We grudgingly left our dazzling lunch spot for our afternoon excursion with Jorge and Pedro Pablo, but we were rewarded with what we felt was perhaps the single most striking sights on the island: “Mahatua Ovahe” (the “Fifteen Moai”). Our afternoon excursion lasted about 3 hours, and we traveled about 3.5 miles, almost solely by van. We had observed “Ahu Tongariki” (“the fifteen”) from afar yesterday when we visited the quarry, so it was an excellent complement to see it up close and to walk around the entire platform to view it from all sides. At 200 feet, this site contains the largest ahu (platform) on the island, with 15 intact moai perched on top. Ahu Tongariki was painstakingly restored after being destroyed by a tidal wave in 1960. The moai here, some whitened with a layer of sea salt, have holes in their extended earlobes that might once have been filled with chunks of obsidian rock. The moai face an expansive ceremonial area where you can find petroglyphs of turtles and fish, and the entrance is “guarded” by a single moai that sometimes travels the world on exhibition. If you visit from December 21 to March 21, you can see a perfect morning sunrise behind the moai at Ahu Tongariki. Next, we drove along the coast, enjoying sea views, fishing coves, and some smaller archaeological sites. We stopped at a site called “Te Pitoote Hanua” ("Navel of the World"), where a perfectly polished round rock contains high iron content, causing it to make compasses behave strangely. Last, we drove to Anakena Beach, where Easter Island's earliest settlers are believed to have landed. Legend has it that the caves in the cliffs overlooking the beach are where the island's first ruler, “Hotu Matu'a”, lived while constructing his home.
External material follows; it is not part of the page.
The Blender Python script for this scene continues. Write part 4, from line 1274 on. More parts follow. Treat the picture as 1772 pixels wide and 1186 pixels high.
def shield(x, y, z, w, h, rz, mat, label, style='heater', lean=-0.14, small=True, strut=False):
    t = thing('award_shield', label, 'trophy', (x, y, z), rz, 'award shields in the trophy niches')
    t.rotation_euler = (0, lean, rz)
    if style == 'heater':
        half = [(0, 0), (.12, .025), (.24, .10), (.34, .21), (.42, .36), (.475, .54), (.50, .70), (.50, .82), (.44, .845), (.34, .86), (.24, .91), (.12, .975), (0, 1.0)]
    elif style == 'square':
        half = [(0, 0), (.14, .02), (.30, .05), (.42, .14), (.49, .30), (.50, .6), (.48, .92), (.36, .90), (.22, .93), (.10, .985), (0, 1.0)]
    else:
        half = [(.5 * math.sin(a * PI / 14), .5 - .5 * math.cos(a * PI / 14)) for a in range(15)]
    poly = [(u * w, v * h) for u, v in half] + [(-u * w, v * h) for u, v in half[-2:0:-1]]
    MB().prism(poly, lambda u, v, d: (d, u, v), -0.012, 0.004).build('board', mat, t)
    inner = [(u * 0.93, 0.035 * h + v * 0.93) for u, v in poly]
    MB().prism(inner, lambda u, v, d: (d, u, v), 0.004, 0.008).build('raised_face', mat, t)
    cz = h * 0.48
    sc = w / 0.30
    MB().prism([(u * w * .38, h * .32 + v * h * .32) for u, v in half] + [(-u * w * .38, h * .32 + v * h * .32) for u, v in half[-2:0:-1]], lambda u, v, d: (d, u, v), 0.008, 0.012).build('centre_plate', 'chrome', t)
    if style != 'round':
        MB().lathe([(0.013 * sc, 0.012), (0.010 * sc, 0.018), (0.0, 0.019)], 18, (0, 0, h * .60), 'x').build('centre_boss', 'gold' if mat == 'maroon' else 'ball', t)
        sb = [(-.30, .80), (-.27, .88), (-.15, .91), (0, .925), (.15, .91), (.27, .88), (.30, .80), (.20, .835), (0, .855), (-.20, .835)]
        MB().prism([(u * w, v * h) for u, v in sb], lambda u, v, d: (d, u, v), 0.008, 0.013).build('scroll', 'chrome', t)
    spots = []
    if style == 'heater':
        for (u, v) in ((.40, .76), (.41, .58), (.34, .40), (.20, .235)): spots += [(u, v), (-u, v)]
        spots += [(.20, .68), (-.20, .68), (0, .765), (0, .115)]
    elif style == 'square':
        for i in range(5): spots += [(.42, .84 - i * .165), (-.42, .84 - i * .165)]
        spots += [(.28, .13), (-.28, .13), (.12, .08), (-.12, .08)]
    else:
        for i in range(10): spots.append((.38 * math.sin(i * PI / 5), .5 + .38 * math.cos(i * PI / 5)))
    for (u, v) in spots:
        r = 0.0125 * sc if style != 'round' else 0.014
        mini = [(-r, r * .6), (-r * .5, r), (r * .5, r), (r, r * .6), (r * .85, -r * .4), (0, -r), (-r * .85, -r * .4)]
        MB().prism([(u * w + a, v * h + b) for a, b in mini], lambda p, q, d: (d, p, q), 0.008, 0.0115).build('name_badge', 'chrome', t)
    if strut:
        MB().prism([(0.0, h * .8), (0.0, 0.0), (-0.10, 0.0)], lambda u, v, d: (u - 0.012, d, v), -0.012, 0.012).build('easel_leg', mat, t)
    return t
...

It is easy to understand why he might have selected this spot: on an island ringed by rough volcanic rock, Playa Anakena has a wide white sandy beach five moai standing on nearby “Ahu Nau Nau”. The beach area contains amenities like restrooms, showers, souvenir stands, and small open-air snack shops. We enjoyed a snack and a drink at one of the beachside shacks before we returned to the resort for drinks, dinner, and bed.